Finite frequency noise properties of the non-equilibrium Anderson impurity model

TL;DR

This paper investigates the finite frequency noise spectrum of the Anderson impurity model under non-equilibrium conditions, revealing how electron interactions and voltage influence noise characteristics, including suppression, amplification, and Kondo-related peaks.

Contribution

It provides analytic perturbative and non-perturbative results for the noise spectrum, highlighting the effects of interactions and non-equilibrium on noise features in the Anderson model.

Findings

Noise suppression at finite frequencies in equilibrium

Noise amplification under non-equilibrium conditions

Sharp peaks related to Kondo temperature at finite voltage

Abstract

We analyze the spectrum of the electric-current autocorrelation function (noise power) in the Anderson impurity model biased by a finite transport voltage.
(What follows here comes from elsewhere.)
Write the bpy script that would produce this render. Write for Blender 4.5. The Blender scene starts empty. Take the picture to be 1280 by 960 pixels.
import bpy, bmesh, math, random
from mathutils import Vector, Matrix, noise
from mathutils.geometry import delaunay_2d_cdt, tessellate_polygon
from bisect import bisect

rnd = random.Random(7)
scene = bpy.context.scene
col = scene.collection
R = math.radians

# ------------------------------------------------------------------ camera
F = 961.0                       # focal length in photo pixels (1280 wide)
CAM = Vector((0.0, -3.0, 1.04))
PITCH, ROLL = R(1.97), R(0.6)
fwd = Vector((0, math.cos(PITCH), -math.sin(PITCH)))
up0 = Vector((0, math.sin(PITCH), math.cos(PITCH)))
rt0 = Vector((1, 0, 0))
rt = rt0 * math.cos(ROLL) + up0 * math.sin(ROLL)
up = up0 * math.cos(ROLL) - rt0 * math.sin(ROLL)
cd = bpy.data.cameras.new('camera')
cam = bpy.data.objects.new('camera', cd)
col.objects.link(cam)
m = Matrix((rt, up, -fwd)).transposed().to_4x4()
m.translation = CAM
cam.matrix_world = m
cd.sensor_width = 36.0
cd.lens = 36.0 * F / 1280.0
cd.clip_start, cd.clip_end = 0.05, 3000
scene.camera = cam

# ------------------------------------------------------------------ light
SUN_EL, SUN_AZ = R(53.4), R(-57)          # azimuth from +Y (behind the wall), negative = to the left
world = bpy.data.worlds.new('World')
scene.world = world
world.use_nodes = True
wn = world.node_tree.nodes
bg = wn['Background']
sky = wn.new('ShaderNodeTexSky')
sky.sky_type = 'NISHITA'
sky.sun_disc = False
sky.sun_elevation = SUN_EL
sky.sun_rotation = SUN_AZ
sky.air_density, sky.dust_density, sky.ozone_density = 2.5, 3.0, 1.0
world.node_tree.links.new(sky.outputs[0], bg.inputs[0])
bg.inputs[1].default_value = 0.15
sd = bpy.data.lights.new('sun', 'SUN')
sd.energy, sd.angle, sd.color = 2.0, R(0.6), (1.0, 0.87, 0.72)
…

Special emphasis is placed on the interplay of non-equilibrium effects and electron-electron interactions. Analytic results are presented for a perturbation expansion in the interaction strength $U$. Compared to the non-interacting setup we find a suppression of noise for finite frequencies in equilibrium and an amplification in non-equilibrium. Furthermore, we use a diagrammatic resummation scheme to obtain non-perturbative results in the regime of intermediate $U$. At finite voltage, the noise spectrum shows sharp peaks at positions related to the Kondo temperature instead of the voltage.